Other measures of joint punishment include:

  • Prohibition from leaving China;
  • Restriction from assuming certain positions in a market entity;
  • Reference for credit rating for financing by financial institutions;
  • Prohibition from purchasing certain commodities and services such as luxury goods;
  • Disclosure of the information via the National Enterprise Credit Information Publicity System;
  • Restriction from obtaining land supplied by the government;
  • Prohibition from participating in governmental procurements;
  • Ineligibility to management of Customs-certified companies;
  • Restriction from some operations in securities and insurance market;
  • Prohibition from the transfer of rights and interests of toll roads;
  • Restriction of governmental funds support;
  • Restriction from issuing cooperate bonds;
  • Restriction from applying for import quotas of agricultural products; and
  • Publishing information through major news websites.

The range and content of the joint punishment for taxation blacklist may be extended to measures beyond this list. Taxation authorities tend to extend restrictions to real estate, travelling, starred-hotels, and other high consumption sectors. Some related professional associations will also be involved in the joint action, such as the Chinese Institution of Certified Public Accountants and the China Certified Tax Agents Association, as well as the State Administration of Foreign Exchange.

Takeaways

The taxation blacklist system can be seen as part of the establishment of a Social Credit System, which has been proposed by the State Council.
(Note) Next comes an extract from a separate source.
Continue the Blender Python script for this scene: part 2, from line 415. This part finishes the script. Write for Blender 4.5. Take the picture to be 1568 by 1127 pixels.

One major target of the framework is to enhance the establishment and application of online sharing systems in order to promote a credit-information sharing platform across regions, sectors, and departments. In a recently released guideline for social credit system promotion, the State Council emphasized that public resources, services, and business opportunities will be first offered to market entities with good credit. These measures indicate the government’s determination for an effective credit mechanism in which taxation credit plays a critical role.

Foreign companies and investors, whatever their business model, should be aware of these regulatory trends and respond accordingly. With an increasing cost for taxation violations, more attention should be paid to internal management and controls to prevent potential risks. As the taxation credit system is in a gradually evolving process, foreign taxpayers should make efforts to improve communication with local taxation authorities. Also, in the context of China’s broader taxation system reform, foreign taxpayers should keep up to date with the latest regulation changes in order to ensure compliance.